* WHAT THE TASK REQUIRES
Return, exactly as written, the lines that start at the one holding "What Blender Python" and end at the one holding "R = math.radians", with both of those lines kept. Skip any pictures.

* EXERCISE MATERIALS
- - -

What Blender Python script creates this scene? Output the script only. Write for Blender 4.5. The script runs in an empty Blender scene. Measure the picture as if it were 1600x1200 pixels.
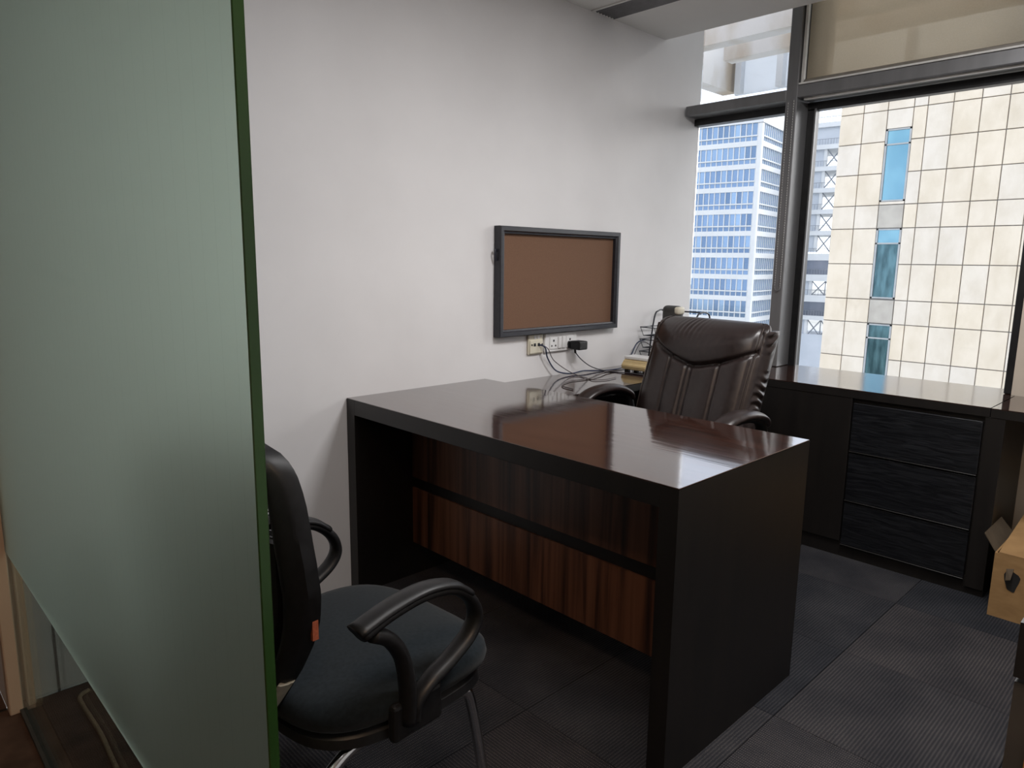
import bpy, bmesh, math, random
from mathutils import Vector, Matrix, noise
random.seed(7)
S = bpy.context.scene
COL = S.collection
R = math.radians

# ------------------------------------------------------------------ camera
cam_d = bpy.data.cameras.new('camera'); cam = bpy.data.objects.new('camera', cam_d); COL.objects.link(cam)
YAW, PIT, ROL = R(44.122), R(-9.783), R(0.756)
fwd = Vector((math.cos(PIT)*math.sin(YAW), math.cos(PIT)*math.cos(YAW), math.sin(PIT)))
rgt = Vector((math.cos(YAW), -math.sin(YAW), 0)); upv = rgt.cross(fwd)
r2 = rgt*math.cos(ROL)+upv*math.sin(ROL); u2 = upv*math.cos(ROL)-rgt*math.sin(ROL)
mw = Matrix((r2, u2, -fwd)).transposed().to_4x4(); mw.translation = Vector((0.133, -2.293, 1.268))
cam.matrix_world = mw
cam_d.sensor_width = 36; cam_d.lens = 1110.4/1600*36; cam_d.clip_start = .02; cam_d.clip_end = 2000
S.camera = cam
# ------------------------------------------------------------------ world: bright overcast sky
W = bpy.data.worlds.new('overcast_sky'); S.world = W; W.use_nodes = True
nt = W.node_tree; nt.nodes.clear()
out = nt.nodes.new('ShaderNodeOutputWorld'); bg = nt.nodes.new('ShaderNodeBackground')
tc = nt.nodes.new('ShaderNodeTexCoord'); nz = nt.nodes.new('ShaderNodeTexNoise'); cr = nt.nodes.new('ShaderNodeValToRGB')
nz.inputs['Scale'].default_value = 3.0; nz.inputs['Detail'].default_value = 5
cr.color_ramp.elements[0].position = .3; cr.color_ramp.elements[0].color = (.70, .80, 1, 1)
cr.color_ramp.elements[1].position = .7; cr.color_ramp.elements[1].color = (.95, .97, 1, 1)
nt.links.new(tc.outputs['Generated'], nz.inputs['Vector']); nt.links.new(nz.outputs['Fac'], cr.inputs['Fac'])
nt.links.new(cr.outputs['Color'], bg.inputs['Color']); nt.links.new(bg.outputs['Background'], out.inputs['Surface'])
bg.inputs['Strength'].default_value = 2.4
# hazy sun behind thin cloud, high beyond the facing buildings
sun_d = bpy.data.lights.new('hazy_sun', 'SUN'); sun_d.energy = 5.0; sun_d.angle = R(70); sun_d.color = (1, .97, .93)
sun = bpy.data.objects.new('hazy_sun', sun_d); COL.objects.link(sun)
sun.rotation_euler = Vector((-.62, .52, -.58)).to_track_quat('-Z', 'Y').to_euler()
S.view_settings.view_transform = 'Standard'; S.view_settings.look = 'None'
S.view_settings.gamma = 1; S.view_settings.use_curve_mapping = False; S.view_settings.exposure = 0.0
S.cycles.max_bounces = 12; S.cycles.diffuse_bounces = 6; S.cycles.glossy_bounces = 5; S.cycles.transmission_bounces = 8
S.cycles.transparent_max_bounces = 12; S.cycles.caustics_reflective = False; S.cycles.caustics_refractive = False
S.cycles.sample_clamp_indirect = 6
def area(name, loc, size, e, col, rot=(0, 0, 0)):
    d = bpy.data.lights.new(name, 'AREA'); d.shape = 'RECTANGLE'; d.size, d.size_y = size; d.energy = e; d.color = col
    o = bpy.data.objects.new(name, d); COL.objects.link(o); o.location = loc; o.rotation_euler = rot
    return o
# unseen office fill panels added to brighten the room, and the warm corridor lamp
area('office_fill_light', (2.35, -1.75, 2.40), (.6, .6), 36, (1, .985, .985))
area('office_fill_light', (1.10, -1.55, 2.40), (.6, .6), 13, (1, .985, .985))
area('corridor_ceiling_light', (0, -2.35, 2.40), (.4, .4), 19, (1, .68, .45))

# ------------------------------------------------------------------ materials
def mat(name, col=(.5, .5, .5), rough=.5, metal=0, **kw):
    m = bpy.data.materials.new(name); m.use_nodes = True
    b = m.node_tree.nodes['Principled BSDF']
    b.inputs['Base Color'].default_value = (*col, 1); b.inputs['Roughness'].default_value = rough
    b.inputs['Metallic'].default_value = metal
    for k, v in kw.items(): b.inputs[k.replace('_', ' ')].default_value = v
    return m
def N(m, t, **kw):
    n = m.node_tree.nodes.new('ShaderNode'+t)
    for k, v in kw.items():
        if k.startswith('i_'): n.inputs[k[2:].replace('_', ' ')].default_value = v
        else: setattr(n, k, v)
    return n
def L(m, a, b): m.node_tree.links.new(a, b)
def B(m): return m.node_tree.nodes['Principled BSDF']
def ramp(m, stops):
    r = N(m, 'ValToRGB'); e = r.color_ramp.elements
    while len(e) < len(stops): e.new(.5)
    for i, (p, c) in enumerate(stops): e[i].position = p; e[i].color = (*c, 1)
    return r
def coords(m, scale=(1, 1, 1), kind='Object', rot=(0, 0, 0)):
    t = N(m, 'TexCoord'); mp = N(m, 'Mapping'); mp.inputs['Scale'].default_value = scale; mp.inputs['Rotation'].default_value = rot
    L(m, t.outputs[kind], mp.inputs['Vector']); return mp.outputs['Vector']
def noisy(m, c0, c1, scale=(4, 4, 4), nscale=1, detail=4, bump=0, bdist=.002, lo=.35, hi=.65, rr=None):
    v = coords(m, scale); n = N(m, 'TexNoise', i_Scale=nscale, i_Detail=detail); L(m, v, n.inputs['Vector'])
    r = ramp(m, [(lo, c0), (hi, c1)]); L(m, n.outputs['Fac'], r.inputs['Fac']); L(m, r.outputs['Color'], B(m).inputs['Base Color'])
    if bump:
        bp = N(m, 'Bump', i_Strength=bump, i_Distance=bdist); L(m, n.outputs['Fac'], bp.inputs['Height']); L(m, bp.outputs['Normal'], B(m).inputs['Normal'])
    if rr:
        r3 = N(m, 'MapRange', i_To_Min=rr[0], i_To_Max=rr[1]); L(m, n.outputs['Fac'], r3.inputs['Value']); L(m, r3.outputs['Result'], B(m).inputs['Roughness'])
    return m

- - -

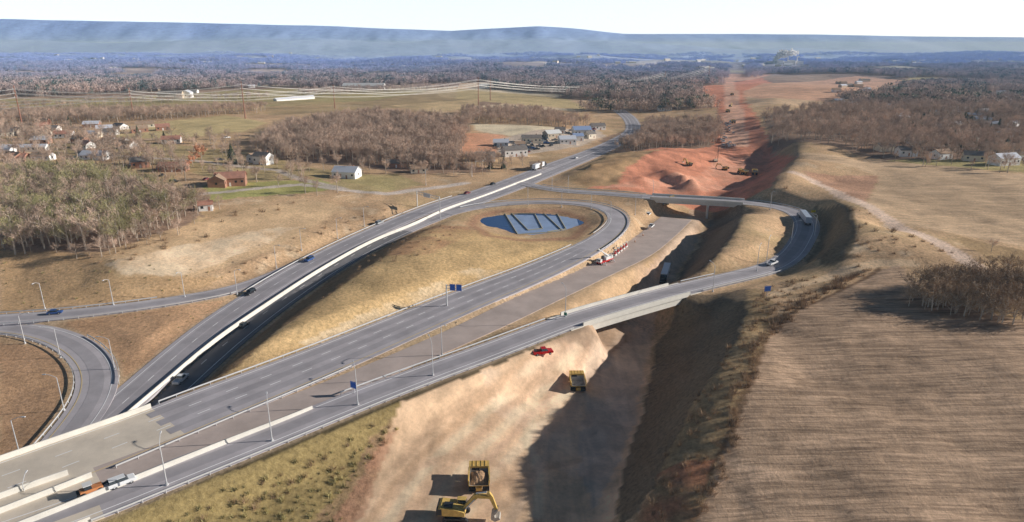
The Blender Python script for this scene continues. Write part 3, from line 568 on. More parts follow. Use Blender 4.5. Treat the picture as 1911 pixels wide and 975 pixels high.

- - -

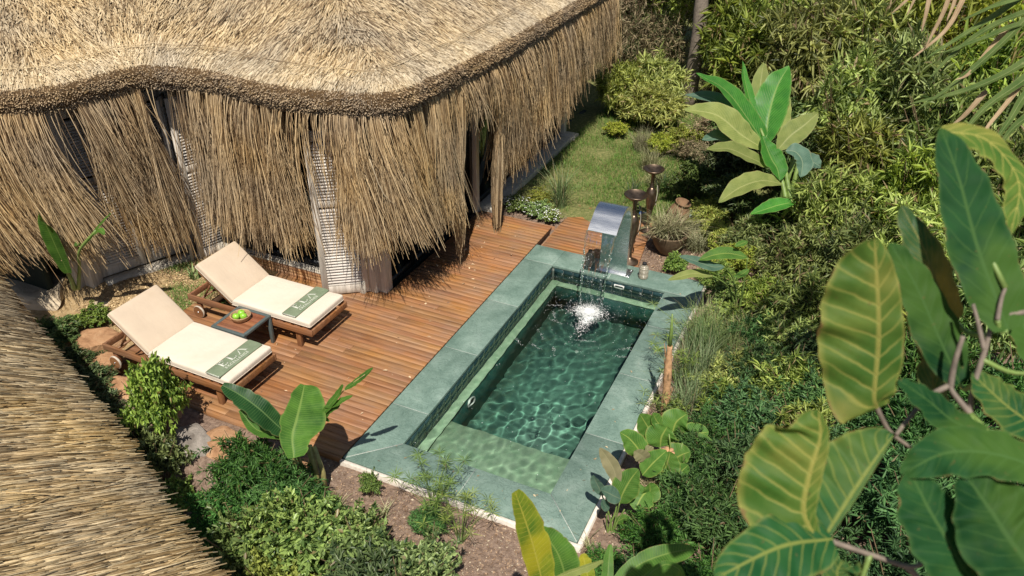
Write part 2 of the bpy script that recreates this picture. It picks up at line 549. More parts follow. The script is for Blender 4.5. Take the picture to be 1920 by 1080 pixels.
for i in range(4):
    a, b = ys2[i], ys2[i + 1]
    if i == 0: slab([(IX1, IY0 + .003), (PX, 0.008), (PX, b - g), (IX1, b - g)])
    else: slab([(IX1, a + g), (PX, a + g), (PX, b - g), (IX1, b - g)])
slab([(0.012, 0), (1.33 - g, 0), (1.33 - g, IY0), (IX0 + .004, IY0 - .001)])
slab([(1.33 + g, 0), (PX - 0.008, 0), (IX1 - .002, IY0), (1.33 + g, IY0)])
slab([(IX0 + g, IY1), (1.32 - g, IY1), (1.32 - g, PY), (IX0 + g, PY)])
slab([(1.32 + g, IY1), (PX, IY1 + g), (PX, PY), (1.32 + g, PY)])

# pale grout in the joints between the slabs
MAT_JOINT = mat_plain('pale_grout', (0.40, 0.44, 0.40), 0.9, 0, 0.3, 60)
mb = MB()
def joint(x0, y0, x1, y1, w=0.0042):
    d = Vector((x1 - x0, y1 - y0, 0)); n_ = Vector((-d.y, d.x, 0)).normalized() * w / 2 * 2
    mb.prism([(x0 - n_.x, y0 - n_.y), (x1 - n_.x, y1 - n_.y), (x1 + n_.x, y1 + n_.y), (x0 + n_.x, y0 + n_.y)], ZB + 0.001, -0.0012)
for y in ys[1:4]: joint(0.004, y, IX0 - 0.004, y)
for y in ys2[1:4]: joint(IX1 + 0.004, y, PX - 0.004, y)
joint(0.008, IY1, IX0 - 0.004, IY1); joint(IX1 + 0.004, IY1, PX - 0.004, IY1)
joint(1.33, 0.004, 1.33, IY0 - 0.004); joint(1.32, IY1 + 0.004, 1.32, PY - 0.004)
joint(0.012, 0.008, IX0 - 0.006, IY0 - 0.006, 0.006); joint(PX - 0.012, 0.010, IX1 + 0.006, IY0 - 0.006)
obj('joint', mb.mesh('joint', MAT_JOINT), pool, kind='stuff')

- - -

* CORRECT RESPONSE
What Blender Python script creates this scene? Output the script only. Write for Blender 4.5. The script runs in an empty Blender scene. Measure the picture as if it were 1600x1200 pixels.
import bpy, bmesh, math, random
from mathutils import Vector, Matrix, noise
random.seed(7)
S = bpy.context.scene
COL = S.collection
R = math.radians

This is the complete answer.